絵を描くのはもともと好きだったんですよ。でも、自分で描くことってそんなになかったですね。シーズン中に、お酒を飲みながら、自分の呑んでるグラスをホテルにあるメモにボールペンで描いたりとか。その紙を持って帰って“こんな絵を描いて、俺、寂しかったんだな”みたいに振り返ったり(笑)。家族と離れて寂しいんですから、ほんと!
──さあ、この番組では、毎回ゲストの方にCheer Up Songを伺っています。今週も五十嵐さんの心の支えになっている曲を教えて下さい。
Prince Royceの「El Amor Que Perdimos」という曲です。彼の歌っている声であったり、これはバチャータだと思うんですけど、このリズムが大好き。
これは、ウィンターリーグでドミニカに参加した時に、もちろん球場でもかかってましたし、選手同士で外に呑みに行った時に、クラブとかでドミニカの女性にダンスを教えてもらったんですけど、その時にかかっていたこういうリズムなんかがすごく思い出に残っていて。それからこういうジャンルの音楽を聴くようになりました。
──ラテンな音楽を、現地で、本場で聴くっていうのはすごく良い経験ですね。
良かったです。でもやっぱり、日本ってあんまりダンスをする文化がないじゃないですか。僕は現地の人に色々教えてもらったんですけど、まあ下手くそなんですよ。ステップもそうですし、腰のウネウネする柔らかさとか。だから、(ヤクルトの)チームメイトにもベネズエラ出身の選手とかもいるので、彼らに「(ラテンのダンスを)思い出したいから教えろ!」って言って。ホームパーティの時とかにも、彼らが遊びに来てうちの娘と踊ってくれたり。
──めちゃめちゃ楽しいじゃないですか!
楽しいです。彼らは小さい頃からダンスをやってるから、身体の使い方が上手いんですよ。僕は(ダンスが)“野球に活かされてるなぁ”と思ったこともあって。彼らは股関節の柔らかさとかタイミングの取り方とか独特のものがあって、“これはダンスからきてるんじゃないか”って思ったことがあります。

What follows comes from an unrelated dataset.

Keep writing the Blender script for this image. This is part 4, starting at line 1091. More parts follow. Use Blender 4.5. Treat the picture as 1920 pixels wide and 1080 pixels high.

──考え方とか教え方もあるんでしょうね。バッティングなども、日本では理想のフォームとかを教え込むけど、それこそメジャーリーグだと“こんなフォームで打つのか!”みたいな。
本当におっしゃる通り。だから僕が行った時に、“こんな投げ方でも大丈夫なんだ!”とか“こんな打ち方でもこんなにできるんだ”とか、自分の中での“当たり前”の幅が極端に広がりましたよ。
日本の場合だと、正しいフォームというかその時代の一流プレイヤーに近づけようとする傾向があるんだけど、(海外では)そうじゃなくて。個人の持った能力、長所をどれだけ伸ばすかっていうところを考えたら、中心に寄せるよりは、もちろん極端に下手くそな選手もいるんですけど、極端に出てくる選手もいるから、すごく面白いなと思いましたね。
──これから、やはり指導者としての道というのも考えていらっしゃる?
こればかりは、チームが必要としてくれなければ。
でも、魅力的な仕事だと思います。やっぱりコーチの話を聞いていても、「若い選手が一軍に行った時はすごく嬉しい」という話をよく聞くので、やっぱり自分が見ていた選手が活躍するのを見た時というのは本当に幸せなのかなと思いますね。
──ファンのみなさんにメッセージをお願いします。
改めまして、本当に23年間応援いただきありがとうございました。ここから僕も新たな夢に向かって明るく元気にやっていきたいと思いますので、これからも応援宜しくお願いします。